In our latest tests, we’ve dug even deeper into the revolving characteristics that make consumers the best candidates for refinancing third-party credit card debt.

Why Revolving Frequency & Recency Matters

We already knew that third-party card revolvers (i.e. those that are not paying their third-party card statement balances in full) refinance at a higher rate than other consumer groups. Beyond just identifying revolvers, our team has conducted additional analysis to better understand which segments of revolvers respond to what messaging, and why.

One key distinction is revolving frequency. Some consumers show signs of constantly revolving; their payment patterns indicate that they almost never pay their statement balance in full. We call these consumers “heavy revolvers.” Other consumers revolve less frequently, they use credit cards to bridge a financial gap a few months of the year, but pay their full statement balance in other months. We call these consumers “light revolvers.”

In a recent test, we looked more closely at revolving frequency. Do heavy revolvers respond to messaging differently than light revolvers?

Heavy Revolvers Refinance at a Higher Rate

We sent the same email campaign offering loan applications to both heavy and light revolvers and monitored their application and uptake rates for personal loans.

We learned that heavy revolvers refinance their third-party card debt at higher rates than light revolvers.  

Moreover, the recency of revolving (i.e. when the consumer last showed signs of revolving behavior) also correlates to being more receptive to offers to refinance their third-party credit card debt.

The Takeaway: Focus on Heavy, Recent Revolvers

While all third-party card revolvers were more responsive to loan refinance offers vs. other consumers at a financial institution, the analysis shows that heavy, recent revolvers take the most action and, therefore, have the highest propensity to refinance their revolving third-party card debt.  This group showed substantially higher loan application rates and higher funded loan rates. 

This deeper analysis of third-party card revolvers can help financial institutions like banks and credit unions more specifically target their consumers, focusing on those who are most likely to take action and refinance their third-party credit card debt.

Looking at data this way helps financial institutions:

  1. Prioritize their heavy, recent revolvers and target messaging that directly speaks to the needs of that consumer segment.
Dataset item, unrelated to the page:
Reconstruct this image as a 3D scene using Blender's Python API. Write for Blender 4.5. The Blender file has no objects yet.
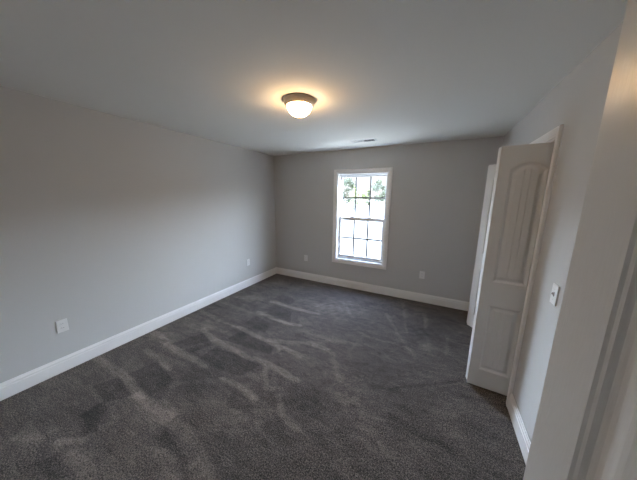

For example, organizations can focus high-touch/resource driven marketing tactics like pre-approvals or outbound calling to recent, heavy revolvers to maximize marketing efficiency and ROI. 
  2. Create better consumer service experiences for other consumers by re-prioritizing refinance marketing campaigns based on frequency and recency of revolving behavior. We recommend sending multi-email campaigns to recent, heavy revolvers and recent light revolvers, and a single email to non-recent light revolvers.

Nickels Admin Console Now Identifies Frequent, Recent Revolvers

Nickels recently rolled out an updated admin console that allows financial institutions to see their third-party card revolvers (and transactors) on a monthly basis.  And the analysis now differentiates revolvers between light and heavy revolving characteristics.  This gives them the freshest information and insights on recency plus frequency. Nickels’ clients can use this data to pull monthly reports on revolving behavior to inform their ongoing marketing campaign’s content and cadence.

The updated admin console gives credit unions and banks insights to even better target their products and messaging around refinancing third-party credit card debt to the specific consumer segments that are most apt to respond to refinance offers.  Nickels also updated and refined our turnkey marketing campaign playbooks with messaging developed specifically for each consumer segment.

In the coming months we’ll be running additional tests and analysis for groups with other distinct card payment patterns, including those that are transacting on third-party credit cards (i.e. using cards provided by the major banks and paying their statement balances off in full each month).  We see opportunities to shift transacting card spend to our banks and credit union clients.